Recommendation: The Ministry / HMPPS should set out how the Funding Agreement will incentivise the secure school provider to deliver high-quality care for all children in custody, including how they would manage underperformance or children being refused a place.

6. The Ministry and HMPPS do not know what works in terms of early intervention and custodial provision for children.

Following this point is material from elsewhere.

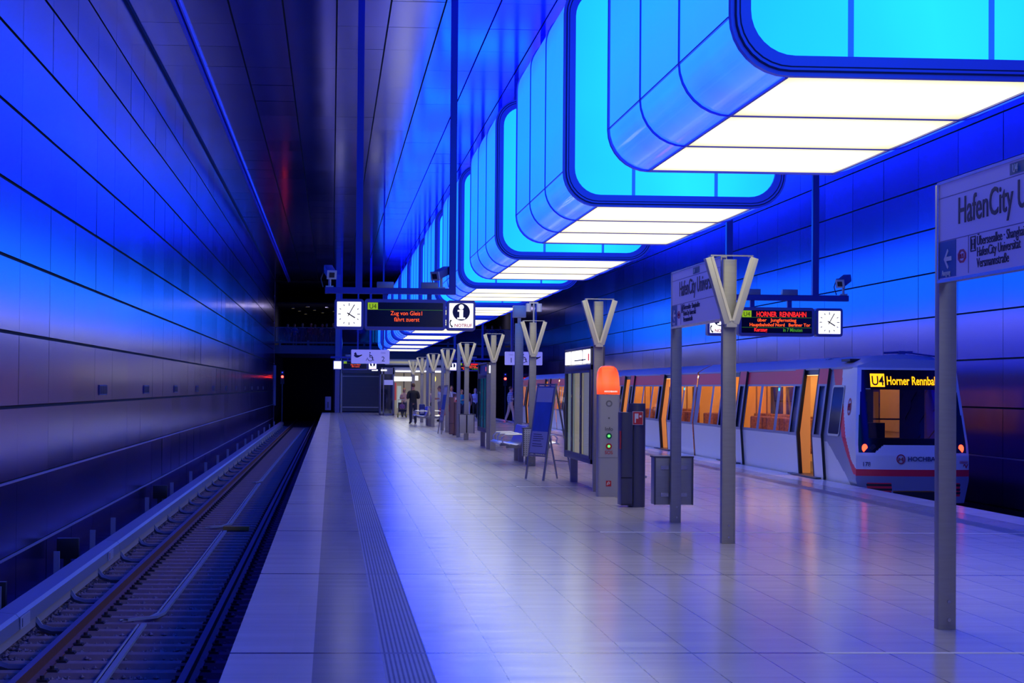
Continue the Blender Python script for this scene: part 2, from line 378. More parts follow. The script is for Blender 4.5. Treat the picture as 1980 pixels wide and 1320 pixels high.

The Ministry wants to focus on intervening earlier to deliver better outcomes for children. But it does not yet understand the most effective ways to divert children away from entering the youth justice system, such as through community resolutions. Meanwhile, it plans to conduct an evaluation of the first secure school as a ‘pathfinder’, to feed into scoping a second secure school in 2022. But it has yet to develop the evaluation plan or secure the funding for this. The Ministry is also focused on developing and improving YOI provision, despite recent criticism in The independent review of children’s social care that YOIs and STCs are “wholly unsuitable” for accommodating children in the criminal justice system. HMPPS intends to keep the Keppel Unit at HMYOI Wetherby in the medium-term (for 24 months) while it opens the first secure school and considers the future of STC provision. But it only plans to evaluate it at the end of the 24-month period.

Recommendation: The Ministry and HMPPS should set out their evaluation strategy for youth custodial provision, including their specific evaluation plans for the Keppel Unit at HMYOI Wetherby and the first secure school.